The Cost Of Honoring

wheelchair

wheelchair

Sunday we attended the funeral of my wife Kristi’s mom, Charlot.

Charlot lived a full 92 years, and until the last 8 months of her life had been independent and active. But a cyst in her brain gradually stole her balance, then her ability to walk, her independence, and eventually her life.

Charlot had no desire to leave her home, nor her precious dog Dudley, so Kristi and her sisters cared for Charlot at home till the end. At first it involved driving her to many doctors appointments and her all-important weekly visit to the hair dresser. But as the months went by, it became necessary for someone to be with Charlot around the clock.

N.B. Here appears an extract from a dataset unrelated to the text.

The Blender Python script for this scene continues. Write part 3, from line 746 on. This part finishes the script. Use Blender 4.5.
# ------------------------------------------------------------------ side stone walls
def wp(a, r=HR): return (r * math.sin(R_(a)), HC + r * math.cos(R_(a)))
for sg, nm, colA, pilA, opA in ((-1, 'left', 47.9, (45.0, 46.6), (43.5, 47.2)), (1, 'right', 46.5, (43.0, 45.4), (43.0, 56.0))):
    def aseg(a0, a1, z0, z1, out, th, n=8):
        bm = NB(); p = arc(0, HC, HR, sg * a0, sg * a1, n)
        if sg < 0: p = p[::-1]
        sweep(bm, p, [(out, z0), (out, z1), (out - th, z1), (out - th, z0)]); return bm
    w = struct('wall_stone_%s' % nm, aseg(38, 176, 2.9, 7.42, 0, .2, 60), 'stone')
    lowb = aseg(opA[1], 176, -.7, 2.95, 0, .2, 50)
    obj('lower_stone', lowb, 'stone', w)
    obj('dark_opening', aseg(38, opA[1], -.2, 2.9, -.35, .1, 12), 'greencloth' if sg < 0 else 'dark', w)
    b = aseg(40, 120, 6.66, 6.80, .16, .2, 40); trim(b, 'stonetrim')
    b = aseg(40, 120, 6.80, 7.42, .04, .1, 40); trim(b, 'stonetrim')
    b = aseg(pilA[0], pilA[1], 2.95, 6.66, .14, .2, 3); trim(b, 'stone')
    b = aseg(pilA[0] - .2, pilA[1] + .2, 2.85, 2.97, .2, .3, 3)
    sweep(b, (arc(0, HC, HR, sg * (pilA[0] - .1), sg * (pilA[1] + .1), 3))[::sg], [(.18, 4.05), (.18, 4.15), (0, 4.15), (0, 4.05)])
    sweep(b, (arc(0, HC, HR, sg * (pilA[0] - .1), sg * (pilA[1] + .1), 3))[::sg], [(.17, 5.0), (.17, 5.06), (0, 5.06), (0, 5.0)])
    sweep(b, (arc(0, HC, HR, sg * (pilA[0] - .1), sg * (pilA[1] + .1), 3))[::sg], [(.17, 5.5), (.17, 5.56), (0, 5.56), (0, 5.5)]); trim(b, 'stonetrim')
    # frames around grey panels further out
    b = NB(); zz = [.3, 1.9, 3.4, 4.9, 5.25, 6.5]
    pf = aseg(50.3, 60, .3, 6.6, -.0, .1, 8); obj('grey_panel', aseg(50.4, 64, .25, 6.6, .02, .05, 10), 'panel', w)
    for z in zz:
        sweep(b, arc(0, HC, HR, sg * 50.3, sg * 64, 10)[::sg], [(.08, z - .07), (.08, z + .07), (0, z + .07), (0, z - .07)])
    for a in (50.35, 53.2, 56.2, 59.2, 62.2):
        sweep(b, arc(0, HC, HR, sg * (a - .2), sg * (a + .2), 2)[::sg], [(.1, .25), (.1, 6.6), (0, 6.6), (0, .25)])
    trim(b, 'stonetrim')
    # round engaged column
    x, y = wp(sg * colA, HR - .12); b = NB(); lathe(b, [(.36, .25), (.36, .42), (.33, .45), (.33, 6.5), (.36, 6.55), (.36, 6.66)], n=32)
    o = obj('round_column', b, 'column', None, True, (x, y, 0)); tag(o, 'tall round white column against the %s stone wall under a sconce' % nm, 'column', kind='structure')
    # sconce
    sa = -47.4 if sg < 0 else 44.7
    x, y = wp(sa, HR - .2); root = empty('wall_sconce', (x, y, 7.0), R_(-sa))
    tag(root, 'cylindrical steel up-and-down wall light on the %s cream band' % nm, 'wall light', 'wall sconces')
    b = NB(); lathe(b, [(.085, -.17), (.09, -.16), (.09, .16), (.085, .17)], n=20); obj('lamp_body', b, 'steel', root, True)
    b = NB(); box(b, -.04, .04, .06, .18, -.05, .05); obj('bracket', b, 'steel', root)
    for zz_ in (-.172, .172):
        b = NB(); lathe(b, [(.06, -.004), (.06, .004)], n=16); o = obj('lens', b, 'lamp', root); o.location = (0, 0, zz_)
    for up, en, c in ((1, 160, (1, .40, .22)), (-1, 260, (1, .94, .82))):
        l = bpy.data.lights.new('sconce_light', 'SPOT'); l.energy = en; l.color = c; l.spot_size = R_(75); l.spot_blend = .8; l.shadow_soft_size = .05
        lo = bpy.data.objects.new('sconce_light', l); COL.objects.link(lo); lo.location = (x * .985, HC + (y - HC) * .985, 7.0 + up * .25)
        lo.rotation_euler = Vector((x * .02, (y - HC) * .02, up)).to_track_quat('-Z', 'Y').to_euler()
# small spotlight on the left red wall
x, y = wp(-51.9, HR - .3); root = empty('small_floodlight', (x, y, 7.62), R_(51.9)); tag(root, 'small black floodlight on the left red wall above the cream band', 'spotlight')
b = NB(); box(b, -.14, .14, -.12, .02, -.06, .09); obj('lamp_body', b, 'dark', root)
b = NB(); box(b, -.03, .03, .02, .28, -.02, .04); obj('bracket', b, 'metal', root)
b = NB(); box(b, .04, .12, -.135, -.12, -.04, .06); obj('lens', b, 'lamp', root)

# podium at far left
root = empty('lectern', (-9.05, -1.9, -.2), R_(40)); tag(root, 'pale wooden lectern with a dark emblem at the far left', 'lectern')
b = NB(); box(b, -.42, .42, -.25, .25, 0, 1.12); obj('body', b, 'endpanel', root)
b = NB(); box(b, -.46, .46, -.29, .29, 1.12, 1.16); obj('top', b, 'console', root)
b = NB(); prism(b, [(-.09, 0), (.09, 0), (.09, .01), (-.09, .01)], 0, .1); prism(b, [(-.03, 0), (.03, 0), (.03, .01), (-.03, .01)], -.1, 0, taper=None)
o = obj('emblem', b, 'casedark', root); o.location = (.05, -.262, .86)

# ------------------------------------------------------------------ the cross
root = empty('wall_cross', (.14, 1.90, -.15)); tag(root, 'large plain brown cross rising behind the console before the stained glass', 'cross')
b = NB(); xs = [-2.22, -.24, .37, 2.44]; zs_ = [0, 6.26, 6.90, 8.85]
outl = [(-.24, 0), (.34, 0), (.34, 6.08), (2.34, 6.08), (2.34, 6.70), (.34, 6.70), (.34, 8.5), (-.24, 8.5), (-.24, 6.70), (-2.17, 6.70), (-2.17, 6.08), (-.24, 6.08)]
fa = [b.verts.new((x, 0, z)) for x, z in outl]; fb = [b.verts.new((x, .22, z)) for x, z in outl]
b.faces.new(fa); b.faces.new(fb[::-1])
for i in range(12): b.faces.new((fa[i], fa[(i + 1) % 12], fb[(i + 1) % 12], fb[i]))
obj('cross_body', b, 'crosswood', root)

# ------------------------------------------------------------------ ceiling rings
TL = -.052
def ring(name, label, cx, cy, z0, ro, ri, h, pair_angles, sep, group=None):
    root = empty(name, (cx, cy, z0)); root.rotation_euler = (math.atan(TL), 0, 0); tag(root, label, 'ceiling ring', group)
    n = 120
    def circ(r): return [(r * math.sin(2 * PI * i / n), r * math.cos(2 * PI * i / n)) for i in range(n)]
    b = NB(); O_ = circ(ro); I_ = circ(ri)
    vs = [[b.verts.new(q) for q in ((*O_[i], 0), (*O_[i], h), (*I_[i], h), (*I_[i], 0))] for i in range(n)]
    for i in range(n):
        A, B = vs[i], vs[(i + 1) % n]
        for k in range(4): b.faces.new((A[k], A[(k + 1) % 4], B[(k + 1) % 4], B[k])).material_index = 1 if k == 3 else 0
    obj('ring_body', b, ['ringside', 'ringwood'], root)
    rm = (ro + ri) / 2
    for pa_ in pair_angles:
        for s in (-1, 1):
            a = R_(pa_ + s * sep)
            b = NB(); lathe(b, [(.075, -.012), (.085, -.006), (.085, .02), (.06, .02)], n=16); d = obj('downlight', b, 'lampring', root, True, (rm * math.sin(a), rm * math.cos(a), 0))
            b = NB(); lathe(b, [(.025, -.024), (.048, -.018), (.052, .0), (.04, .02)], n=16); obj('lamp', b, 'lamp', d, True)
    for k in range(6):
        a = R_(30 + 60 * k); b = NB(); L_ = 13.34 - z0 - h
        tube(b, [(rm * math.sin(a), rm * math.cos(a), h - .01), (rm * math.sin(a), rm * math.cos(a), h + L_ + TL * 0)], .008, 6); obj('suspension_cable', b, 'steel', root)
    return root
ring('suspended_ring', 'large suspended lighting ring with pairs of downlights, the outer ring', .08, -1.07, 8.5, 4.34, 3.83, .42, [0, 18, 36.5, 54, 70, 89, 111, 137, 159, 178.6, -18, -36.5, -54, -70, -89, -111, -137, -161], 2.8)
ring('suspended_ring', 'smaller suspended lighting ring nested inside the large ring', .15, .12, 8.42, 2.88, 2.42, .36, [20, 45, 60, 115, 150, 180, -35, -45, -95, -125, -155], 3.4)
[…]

Near the end, when Charlot couldn’t walk, Kristi and her sisters had to dress her, bathe her, lift her out of bed and into her wheelchair, then lift her into her chair in the den. It was physically demanding and emotionally draining as well, watching their mom decline.

The four daughters paid a price to honor their mother. They sacrificed time, energy, and personal convenience. They spent whole days caring for Charlot’s every need. They gave up their evenings to watch Judge Judy and Rachael Ray with her. They made sure she was comfortable till the end.

And I never heard a word of complaint from any them.

Not everyone has this kind of opportunity to honor their parent. But we all have times we’re called to serve when it’s not convenient. I want honor others unselfishly and cheerfully no matter what the cost.